Ora, il più straordinario della storia biblica – è la scoperta dei profeti – risiede nel fatto che, per amore, Dio va al di là della sua stessa ira: «Il mio popolo è duro a convertirsi. Il mio cuore si commuove dentro di me, il mio intimo freme di compassione. Non darò sfogo all’ardore della mia ira,  perché sono Dio e non uomo » (Osea 11,7-9). Per colui che perdona, il perdono è un lotta contro la propria ira. L’ardore non spinge più a una reazione violenta, ma a una lacerazione interiore: sacrificare la sua attesa di giustizia per fare un passo verso colui che ha peccato.
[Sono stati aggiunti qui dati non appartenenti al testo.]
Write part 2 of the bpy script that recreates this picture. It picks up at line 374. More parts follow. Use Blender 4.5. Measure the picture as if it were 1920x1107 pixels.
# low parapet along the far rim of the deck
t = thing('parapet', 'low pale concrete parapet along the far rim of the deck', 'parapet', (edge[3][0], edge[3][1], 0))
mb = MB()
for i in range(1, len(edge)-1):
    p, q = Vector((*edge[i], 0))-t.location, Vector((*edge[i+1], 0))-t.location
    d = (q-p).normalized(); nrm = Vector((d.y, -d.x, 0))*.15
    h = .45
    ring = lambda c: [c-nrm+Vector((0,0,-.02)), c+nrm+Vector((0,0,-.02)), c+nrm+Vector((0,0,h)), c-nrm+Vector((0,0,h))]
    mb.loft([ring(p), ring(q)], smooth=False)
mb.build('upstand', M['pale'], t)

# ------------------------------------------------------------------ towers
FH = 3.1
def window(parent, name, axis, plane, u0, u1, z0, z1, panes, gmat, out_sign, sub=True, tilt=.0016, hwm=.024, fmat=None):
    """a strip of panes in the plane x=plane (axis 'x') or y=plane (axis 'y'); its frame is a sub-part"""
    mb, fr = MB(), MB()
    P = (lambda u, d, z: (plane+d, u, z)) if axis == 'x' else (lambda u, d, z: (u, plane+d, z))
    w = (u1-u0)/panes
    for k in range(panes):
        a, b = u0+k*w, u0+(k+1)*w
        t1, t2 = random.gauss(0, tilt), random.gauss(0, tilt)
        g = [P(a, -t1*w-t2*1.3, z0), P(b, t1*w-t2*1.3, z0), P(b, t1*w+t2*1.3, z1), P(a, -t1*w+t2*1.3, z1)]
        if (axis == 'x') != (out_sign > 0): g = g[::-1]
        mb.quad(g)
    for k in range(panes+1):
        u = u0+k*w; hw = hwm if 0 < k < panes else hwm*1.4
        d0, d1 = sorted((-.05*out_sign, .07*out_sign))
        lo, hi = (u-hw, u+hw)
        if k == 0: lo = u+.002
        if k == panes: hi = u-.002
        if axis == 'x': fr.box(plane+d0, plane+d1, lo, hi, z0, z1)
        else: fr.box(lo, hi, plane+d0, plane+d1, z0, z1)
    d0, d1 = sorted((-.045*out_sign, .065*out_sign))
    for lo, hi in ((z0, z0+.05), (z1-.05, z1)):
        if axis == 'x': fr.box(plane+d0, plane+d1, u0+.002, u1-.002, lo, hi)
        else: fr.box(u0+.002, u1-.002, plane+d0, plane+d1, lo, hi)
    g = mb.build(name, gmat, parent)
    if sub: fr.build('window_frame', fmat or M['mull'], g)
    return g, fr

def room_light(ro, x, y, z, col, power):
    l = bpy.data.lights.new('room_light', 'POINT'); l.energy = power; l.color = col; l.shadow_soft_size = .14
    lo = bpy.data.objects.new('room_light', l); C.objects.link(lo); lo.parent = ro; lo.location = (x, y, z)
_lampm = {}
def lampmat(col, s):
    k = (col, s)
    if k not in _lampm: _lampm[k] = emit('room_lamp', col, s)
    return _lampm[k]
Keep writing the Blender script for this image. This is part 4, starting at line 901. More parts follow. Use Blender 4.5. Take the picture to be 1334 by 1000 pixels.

Il profeta Isaia va più lontano, descrivendo un misterioso personaggio sotto i tratti di un servo sofferente: «Uomo dei dolori che ben conosce il patire,  disprezzato e non ne avevamo alcuna stima. Eppure egli si è caricato delle nostre sofferenze.  Per le sue piaghe noi siamo stati guariti» (Isaia 53,3-5).

I cristiani possono riconoscere in questo testo un anticipo della vita offerta da Gesù. La pazienza di Gesù nei confronti dei suoi avversari, la sua passione a Gerusalemme lasciano pensare che non ha fuggito né la sofferenza né le persone che cercavano d’intrappolarlo. Piuttosto di blindarsi di fronte agli attacchi, ha accolto in verità ciò che gli si presentava senza previsione né secondi fini. Se in croce egli può dire: «Padre, perdonali, perché non sanno quello che fanno» (Luca 23,34), è perché è andato al culmine dell’apertura dell’amore e ha consentito d’essere ferito dalla mano stessa di coloro che amava.

La Croce, in questo senso, assume una dimensione esistenziale con la quale siamo tutti confrontati, anche i non credenti: noi soffriamo veramente da parte di coloro che amiamo. Che il mio nemico mi faccia soffrire è nell’ordine delle cose, ma come consentire di soffrire per mano del mio amico (vedi Salmo 55,13-15)? Ogni relazione d’amore lascia una porta aperta alla vulnerabilità, cioè alla possibilità d’essere ferito. Ricordarsene, non fuggire questa vulnerabilità, è già prepararsi al perdono.